Kalau cara ibadah kita saat ini motivasinya sama seperti orang-orang pada zaman Yesaya dan Yesus, lebih baik tidak usah beribadah! Karena mungkin lebih baik orang yang tidak beribadah kepada Tuhan melakukan kezoliman dari pada orang yang tampaknya beribadah namun hatinya penuh dengki dan kebusukan, serakah dan siap menumpahkan darah! Hanya buang waktu, tenaga, dan uang. Hanya mendapat lelah, lapar dan dahaga sesudah itu ditolak  dan dicampakan Tuhan!
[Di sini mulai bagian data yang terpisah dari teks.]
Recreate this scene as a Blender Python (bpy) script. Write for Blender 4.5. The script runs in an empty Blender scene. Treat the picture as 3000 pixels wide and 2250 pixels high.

Tidak ada kata terlambat untuk berubah. Mestinya ketika menyadari cara dan motivasi kita beribadah saat ini sama saja seperti orang-orang yang dikecam Allah, tidak ada jalan lain selain bertobat. Berbenah diri! Memohon ampunan ilahi apabila selama ini menggunakan syariat ibadah secara politis untuk memupuk narsisme, popularitas dan egosentrisme. Memohonlah ampun seperti ketika Daud menyadari dosa-dosanya di hadapan Tuhan (Mazmur 51). Daud pernah mengatakan dan meyakini bahwa Tuhan lebih melihat ketulusan hati manusia ketimbang ritual korban persembahan. Daud sangat menyadari bahwa Allah tidak suka dengan pertobatan sebatas ritual, yakni hanya sekedar mempersembahkan korban. Tanda pertobatan yang sesungguhnya adalah hati yang hancur; jujur terhadap kesalahan. “Sebab Engkau tidak berkenan kepada korban sembelihan; sekiranya kupersembahkan korban bakaran, Engkau tidak menyukainya. Korban sembelihan kepada Allah ialah jiwa yang hancur; hati yang patah dan remuk tidak akan Kaupandang hina, ya Allah.”(Mzm.51:18-19)

Hanya manusia yang telah remuk hatinya karena menyadari akan dosa-dosanyalah yang dapat merasakan begitu besar cinta kasih Allah itu. Mereka inilah orang-orang yang telah diperdamaikan. Sehingga mereka mampu menjadi mitra Allah yang baik dalam memulihkan kondisi dunia yang penuh kemunafikan dan menuju kehancuran. Sekalipun untuk itu harus meninggalkan kenyamanan yang didambakan banyak orang.

Paulus adalah salah seorang yang telah mengalami pemulihan itu. Ia berjumpa dengan Yesus yang sebelumnya ia tolak, kini pertobatannya membuahkan hidup yang sama sekali baru. Ia telah diperdamaikan dengan Allah melalui Kristus dan kini menjadi alat di tangan-Nya. Ia menjadi kawan sekerja Allah dan ia mengajak jemaat di Korintus (2 Kor.6:1-2), termasuk kita juga untuk menjadi mitra Allah sebagai utusan pendamaian bagi dunia.